Poetical Works of Robert Herrick by Robert Herrick
My rating: 3 of 5 stars
The gentleman has to be the most wildly, delightfully uneven writer ever published in such austere company as the Oxford Standard Authors. "To the Virgins, to Make Much of Time" may well be all the average American reader may know of him (and that only if the poem survives in whatever edition Norton Anthology happened by.) You know it:
Gather ye rosebuds while ye may,
Old Time is still a-flying;
And this same flower that smiles today,
Tomorrow will be dying.
That one does speak to both the good clergyman's good nature and his preference for female company; the two most likely aspects of nearly all his secular verse. It's also representative of both his style and taste for uncomplicated forms. Even his sermons, for the most part, as here, are charming. (Perhaps less so in his actual "Noble Numbers," aka his sacred poems, but that's as may be, I should think.)
Reading the whole of him, as I've just done here, what is most surprising is casual and consistent disinterest in anything like organizing themes and or curiosity as to form. Seems to me at least he wrote just as needed according to the size of his thoughts, prayers, and notions, frankly. Not much of a theologian for instance -- thank God. No. Instead what's here is a sometimes artful, sometimes artless hodgepodge of observations, mostly, on girls, God and good meals. Very much a Restoration fellow in this, even if in orders. His "monometers" are now it seems much fussed about as being somehow unique or modern, but with a very few, truly clever exceptions, what these very short little rhymes read as are just so many rather insipid saws, seldom rising above the level of grandma's sampler as to either ideas or verse, though some few of his aphorisms may well be worth quoting, just as some of his dirtier lyrics might be worth a blush and a giggle from a pretty girl still.

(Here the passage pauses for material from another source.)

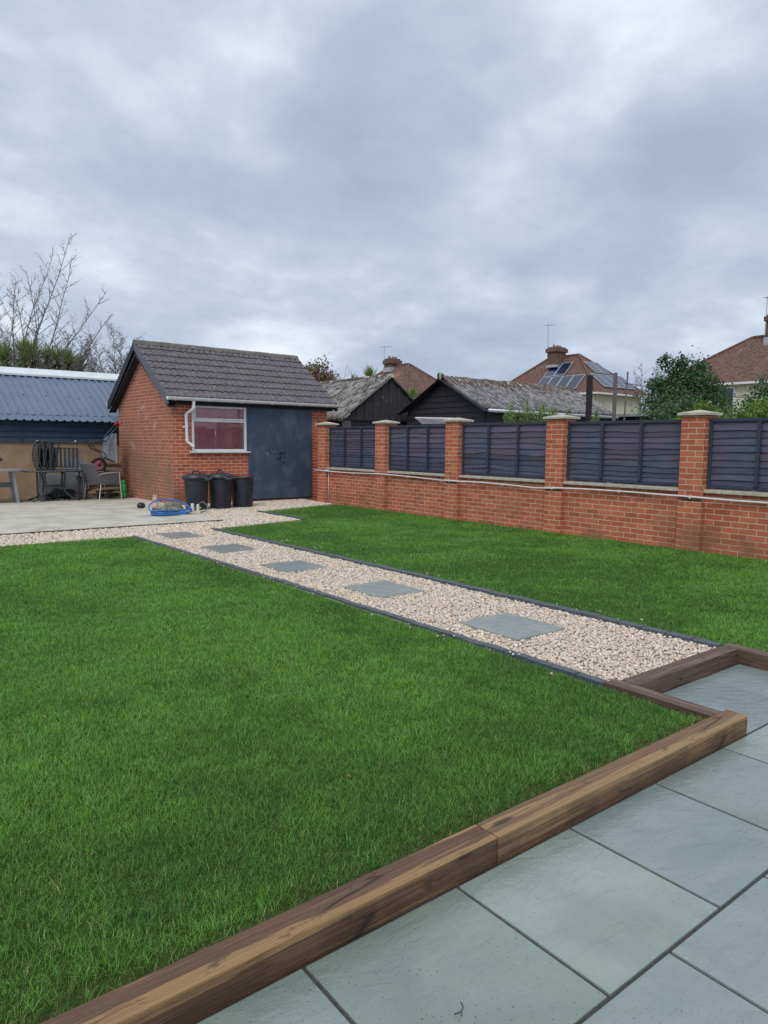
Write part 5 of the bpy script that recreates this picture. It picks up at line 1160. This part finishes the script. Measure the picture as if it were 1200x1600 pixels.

What he is though is less dependent on his being exceptional than on being so wonderfully, unexpectedly common. He loves, often -- he never married -- and he loves to sing: "I will confess /With cheerfulness / Love is a thing so likes me." He likes company and keeping company where he can: "We'll venture, if we can, at wit" he says, and venture he does, and further suggesting "While the milder fates consent / Let's enjoy our merriment" and clearly he did, as do we in his company.
There is that whole other book of prayer, tucked up for the sake of rightness at the end of "Hesperides," almost like a Sunday morning after a Saturday night. I haven't much patience with repentance. Still, if church one must, there's many a worse one than the Reverend Mr. Herrick's, may I say?
But go to. Let's have just one more little toot:
A Mean in Our Means
Though frankincense the deities require,
We must not give all to the hallow'd fire.
Such be our gifts, and such be our expense,
As for ourselves to leave some frankince.